Une telle action doit être engagée avant l'expiration du délai de la prescription de droit commun dont le point de départ se situe à la date de la vente qui constitue celle du droit d'agir en matière de garantie légale des vices cachés. En effet, la créance née de la garantie des vices cachés a son origine au jour de la conclusion de la vente et non au jour de la révélation du vice (en ce sens Cass. civ. 3e - 16 novembre 2005, Bull. civ. III n° 181 - Cass. civ. 3e - 26 mai 2010, pourvoi n° 09-67.008). Et le bref délai pour agir de l'action en garantie des vices cachés, fixé par l'article 1648 du Code civil dans sa rédaction antérieure à l'ordonnance du 17 février 2005, ne s'écoule qu'à l'intérieur du délai de prescription de droit de commun de dix ans de l'article L. 110-4 du Code de commerce, ramené à cinq ans par la loi du 17 juin 2008.

En l'espèce, le véhicule affecté d'une panne a été vendu pour la première fois le 9 avril 2004, et en application des dispositions transitoires énoncées par l'article 26 II de la loi 2008-561 du 17 juin 2008 relative à la prescription, le délai de prescription applicable à l'action n'a pu excéder cinq années à compter de son entrée en vigueur, soit en fonction de sa publication au Journal officiel du 18 juin 2008, la date du 19 juin 2013.
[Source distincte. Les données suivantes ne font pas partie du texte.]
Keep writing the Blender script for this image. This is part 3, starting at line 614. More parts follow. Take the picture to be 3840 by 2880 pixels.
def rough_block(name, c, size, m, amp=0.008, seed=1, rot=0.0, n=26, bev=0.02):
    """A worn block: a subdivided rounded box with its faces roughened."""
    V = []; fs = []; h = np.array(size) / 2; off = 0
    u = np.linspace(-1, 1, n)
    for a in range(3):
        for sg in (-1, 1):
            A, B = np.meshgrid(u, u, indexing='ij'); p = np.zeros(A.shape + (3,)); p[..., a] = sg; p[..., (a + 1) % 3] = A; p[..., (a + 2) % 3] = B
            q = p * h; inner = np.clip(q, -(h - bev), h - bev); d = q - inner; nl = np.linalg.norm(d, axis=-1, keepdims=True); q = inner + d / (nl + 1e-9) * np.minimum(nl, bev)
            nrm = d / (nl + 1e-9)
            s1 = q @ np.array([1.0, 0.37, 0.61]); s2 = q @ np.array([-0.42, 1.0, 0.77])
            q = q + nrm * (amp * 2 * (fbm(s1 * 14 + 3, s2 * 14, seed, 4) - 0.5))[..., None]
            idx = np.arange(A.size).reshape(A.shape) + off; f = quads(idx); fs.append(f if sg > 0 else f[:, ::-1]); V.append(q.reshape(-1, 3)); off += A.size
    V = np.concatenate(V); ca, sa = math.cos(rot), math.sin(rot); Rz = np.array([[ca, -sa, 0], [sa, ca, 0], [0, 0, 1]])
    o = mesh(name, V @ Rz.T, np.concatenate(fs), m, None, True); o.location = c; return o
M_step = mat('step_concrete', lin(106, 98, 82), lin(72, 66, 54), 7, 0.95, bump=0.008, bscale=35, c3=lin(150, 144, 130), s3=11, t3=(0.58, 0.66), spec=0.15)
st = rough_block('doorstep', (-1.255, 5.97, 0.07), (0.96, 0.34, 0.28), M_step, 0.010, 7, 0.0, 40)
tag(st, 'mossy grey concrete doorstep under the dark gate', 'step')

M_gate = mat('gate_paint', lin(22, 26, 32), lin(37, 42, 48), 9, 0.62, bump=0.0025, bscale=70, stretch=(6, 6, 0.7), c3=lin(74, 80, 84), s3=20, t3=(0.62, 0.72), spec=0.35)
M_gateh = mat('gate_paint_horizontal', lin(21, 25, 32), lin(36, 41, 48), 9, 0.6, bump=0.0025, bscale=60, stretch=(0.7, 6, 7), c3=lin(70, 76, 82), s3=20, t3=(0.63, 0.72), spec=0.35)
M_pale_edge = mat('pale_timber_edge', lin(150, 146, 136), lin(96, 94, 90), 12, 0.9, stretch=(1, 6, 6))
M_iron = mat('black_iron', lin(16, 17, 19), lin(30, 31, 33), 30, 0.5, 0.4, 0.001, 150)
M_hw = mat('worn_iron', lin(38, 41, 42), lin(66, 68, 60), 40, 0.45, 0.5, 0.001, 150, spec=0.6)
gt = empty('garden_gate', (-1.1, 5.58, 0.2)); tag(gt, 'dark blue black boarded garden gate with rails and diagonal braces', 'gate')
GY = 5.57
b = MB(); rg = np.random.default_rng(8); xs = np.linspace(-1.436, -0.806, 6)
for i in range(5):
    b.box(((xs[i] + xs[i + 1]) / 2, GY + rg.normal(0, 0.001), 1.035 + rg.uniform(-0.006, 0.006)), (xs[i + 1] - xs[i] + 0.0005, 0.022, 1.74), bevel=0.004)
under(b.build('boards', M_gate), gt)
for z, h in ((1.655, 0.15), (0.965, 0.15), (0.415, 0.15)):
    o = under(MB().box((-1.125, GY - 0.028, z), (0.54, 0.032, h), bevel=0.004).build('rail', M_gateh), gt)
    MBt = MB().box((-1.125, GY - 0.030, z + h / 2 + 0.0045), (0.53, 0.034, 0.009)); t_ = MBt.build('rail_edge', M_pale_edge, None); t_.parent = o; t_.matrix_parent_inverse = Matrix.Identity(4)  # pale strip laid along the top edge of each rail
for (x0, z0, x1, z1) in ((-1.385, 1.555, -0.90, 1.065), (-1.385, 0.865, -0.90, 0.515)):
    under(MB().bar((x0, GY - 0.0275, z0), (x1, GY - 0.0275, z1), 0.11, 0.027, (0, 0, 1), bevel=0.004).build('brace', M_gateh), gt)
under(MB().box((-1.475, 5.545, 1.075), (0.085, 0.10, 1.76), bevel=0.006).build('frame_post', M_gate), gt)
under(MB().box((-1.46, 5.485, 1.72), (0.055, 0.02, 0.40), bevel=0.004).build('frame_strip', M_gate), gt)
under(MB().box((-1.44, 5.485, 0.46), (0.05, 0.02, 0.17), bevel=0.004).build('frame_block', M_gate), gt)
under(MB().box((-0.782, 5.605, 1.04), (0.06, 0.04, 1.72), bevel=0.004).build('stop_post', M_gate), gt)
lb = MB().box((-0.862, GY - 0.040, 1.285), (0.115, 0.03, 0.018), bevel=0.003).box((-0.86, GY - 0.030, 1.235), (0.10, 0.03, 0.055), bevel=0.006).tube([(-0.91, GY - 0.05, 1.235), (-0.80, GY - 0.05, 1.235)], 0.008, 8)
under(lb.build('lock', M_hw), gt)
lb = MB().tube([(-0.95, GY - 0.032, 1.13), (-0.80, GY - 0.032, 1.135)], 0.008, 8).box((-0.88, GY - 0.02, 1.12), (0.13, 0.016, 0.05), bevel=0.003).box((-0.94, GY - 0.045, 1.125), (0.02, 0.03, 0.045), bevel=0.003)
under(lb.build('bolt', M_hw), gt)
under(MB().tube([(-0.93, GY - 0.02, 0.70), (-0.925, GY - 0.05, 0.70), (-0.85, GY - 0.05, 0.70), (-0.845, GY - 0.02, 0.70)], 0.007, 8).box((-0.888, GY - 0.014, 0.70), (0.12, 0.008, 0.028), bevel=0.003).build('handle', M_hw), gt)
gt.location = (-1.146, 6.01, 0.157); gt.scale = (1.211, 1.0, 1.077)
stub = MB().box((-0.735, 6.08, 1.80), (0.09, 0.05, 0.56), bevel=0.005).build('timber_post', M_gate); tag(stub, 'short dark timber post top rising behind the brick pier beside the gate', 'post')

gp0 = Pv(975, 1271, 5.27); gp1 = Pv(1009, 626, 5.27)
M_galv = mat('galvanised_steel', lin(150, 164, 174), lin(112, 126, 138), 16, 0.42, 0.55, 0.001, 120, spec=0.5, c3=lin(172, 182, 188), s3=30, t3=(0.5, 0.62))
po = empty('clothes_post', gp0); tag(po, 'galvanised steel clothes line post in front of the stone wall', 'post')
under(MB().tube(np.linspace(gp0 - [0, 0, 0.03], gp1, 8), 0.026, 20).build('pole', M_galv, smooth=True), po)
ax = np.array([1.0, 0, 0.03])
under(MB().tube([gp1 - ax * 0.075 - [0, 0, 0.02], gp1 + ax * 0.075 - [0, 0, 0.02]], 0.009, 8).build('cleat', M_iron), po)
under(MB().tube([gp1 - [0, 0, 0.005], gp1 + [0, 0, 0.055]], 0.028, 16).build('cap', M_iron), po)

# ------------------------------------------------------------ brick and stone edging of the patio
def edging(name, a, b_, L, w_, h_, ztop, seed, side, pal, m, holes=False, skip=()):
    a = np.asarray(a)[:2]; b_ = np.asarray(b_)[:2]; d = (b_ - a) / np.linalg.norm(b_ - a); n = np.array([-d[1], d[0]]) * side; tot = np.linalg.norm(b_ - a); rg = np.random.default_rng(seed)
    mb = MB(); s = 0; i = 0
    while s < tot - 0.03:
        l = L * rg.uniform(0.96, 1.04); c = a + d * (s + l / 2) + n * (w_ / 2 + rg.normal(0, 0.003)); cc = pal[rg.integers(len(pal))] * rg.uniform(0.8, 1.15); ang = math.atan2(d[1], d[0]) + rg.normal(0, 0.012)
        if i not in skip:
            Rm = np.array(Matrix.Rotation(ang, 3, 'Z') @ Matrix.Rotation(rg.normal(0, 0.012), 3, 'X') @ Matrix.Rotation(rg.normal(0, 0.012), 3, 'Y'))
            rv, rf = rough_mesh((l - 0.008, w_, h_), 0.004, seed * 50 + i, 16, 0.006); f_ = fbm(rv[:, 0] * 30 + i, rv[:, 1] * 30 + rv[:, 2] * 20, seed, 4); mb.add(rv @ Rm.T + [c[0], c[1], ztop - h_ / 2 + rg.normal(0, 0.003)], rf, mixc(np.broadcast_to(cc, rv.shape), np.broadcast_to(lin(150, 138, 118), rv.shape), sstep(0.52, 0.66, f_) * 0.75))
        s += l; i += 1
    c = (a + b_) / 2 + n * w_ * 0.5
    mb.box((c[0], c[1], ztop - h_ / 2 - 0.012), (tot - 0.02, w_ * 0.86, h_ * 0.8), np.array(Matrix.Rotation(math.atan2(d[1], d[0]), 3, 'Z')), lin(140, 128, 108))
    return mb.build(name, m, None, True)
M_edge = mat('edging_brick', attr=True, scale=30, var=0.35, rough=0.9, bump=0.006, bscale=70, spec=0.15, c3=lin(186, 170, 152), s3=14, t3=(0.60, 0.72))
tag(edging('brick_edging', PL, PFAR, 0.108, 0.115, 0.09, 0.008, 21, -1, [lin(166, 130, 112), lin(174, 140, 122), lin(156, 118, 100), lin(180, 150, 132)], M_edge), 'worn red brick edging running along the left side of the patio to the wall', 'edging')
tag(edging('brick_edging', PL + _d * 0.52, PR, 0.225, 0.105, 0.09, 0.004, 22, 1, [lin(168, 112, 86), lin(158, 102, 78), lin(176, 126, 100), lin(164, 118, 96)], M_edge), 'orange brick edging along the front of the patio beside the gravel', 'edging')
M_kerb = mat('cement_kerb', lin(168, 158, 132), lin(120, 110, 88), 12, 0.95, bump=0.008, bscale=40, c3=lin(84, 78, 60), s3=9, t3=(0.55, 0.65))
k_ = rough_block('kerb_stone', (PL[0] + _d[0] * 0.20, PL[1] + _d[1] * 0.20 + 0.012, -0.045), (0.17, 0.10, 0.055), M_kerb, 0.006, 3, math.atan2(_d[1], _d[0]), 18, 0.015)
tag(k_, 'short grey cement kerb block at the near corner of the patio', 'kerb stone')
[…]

Il s'ensuit que toute action née de la vente étant prescrite à l'égard de la société Hyundai depuis le 19 juin 2013, l'action engagée par M. X le 6 juin 2014 est atteinte par la prescription et que ses demandes dirigées contre le constructeur sont irrecevables.

Le jugement déféré sera, en conséquence, infirmé en ce qui concerne ses dispositions relatives à la société Hyundai.

M. H., qui succombe à l'appel, en supportera les dépens. Eu égard aux circonstances de la procédure et à la disparité des situations économiques des parties, l'équité ne commande pas de faire application des dispositions de l'article 700 du Code de procédure civile au bénéfice de la société Hyundai.

Par ces motifs : LA COUR, après en avoir délibéré, statuant publiquement, par arrêt contradictoire et en dernier ressort, mis à la disposition des parties au greffe ; Vu l'ordonnance rendue par le conseiller de la mise en état le 15 septembre 2016, constatant le désistement d'appel de la SAS Hyundai Motor France à l'égard du Garage Z et l'entreprise Y ; Déclare M. X irrecevable en ses demandes dirigées en cause d'appel contre la SARL Garage Z ; Infirme le jugement déféré en toutes ses dispositions relatives à la société Hyundai Motor France et statuant de nouveau de ces chefs ; Déclare M. X irrecevable en ses demandes dirigées contre la société Hyundai Motor France ; Le condamne aux dépens d'appel.